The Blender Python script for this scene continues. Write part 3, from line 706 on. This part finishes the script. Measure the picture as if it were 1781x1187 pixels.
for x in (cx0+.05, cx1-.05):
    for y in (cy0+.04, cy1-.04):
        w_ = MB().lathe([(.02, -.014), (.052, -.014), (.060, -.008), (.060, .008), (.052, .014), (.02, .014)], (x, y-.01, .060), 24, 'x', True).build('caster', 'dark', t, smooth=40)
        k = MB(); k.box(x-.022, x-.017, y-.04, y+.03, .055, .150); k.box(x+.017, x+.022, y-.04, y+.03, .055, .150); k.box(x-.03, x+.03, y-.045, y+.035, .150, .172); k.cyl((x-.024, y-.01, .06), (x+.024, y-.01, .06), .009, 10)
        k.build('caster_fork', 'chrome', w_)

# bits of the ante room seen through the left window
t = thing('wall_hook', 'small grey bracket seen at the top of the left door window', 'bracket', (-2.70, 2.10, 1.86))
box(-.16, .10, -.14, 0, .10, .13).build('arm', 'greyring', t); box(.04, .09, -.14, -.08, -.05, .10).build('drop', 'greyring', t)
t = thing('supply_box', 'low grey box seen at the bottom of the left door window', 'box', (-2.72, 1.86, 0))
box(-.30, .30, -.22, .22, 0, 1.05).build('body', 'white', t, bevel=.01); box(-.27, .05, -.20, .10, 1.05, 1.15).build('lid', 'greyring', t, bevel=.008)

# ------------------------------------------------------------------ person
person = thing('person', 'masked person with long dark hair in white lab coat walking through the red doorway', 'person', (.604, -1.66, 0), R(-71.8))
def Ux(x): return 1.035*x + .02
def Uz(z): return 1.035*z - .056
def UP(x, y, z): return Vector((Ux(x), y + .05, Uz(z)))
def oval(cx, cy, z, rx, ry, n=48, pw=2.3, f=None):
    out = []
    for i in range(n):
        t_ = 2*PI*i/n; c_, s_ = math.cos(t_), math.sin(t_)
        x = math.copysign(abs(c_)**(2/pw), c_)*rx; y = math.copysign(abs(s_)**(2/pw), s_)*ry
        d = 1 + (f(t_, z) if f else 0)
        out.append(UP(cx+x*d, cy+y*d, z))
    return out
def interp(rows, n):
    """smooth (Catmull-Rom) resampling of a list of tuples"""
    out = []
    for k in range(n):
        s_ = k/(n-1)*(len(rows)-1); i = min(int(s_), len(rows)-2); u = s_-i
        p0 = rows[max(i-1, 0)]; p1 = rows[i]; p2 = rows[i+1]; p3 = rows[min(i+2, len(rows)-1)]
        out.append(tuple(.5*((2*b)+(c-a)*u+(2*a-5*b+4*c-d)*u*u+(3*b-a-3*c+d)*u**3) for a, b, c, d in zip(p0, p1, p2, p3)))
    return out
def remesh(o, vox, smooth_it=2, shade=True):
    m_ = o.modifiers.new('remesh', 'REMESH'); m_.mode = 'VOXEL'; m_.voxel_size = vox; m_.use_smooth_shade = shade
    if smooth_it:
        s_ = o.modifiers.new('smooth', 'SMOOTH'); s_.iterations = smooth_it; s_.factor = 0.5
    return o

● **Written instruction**
Write out a verbatim copy of the data, beginning with its first line and ending with the line that contains "k.build('caster_fork', 'chrome', w_)".

● **Response to the task**
The Blender Python script for this scene continues. Write part 3, from line 706 on. This part finishes the script. Measure the picture as if it were 1781x1187 pixels.
for x in (cx0+.05, cx1-.05):
    for y in (cy0+.04, cy1-.04):
        w_ = MB().lathe([(.02, -.014), (.052, -.014), (.060, -.008), (.060, .008), (.052, .014), (.02, .014)], (x, y-.01, .060), 24, 'x', True).build('caster', 'dark', t, smooth=40)
        k = MB(); k.box(x-.022, x-.017, y-.04, y+.03, .055, .150); k.box(x+.017, x+.022, y-.04, y+.03, .055, .150); k.box(x-.03, x+.03, y-.045, y+.035, .150, .172); k.cyl((x-.024, y-.01, .06), (x+.024, y-.01, .06), .009, 10)
        k.build('caster_fork', 'chrome', w_)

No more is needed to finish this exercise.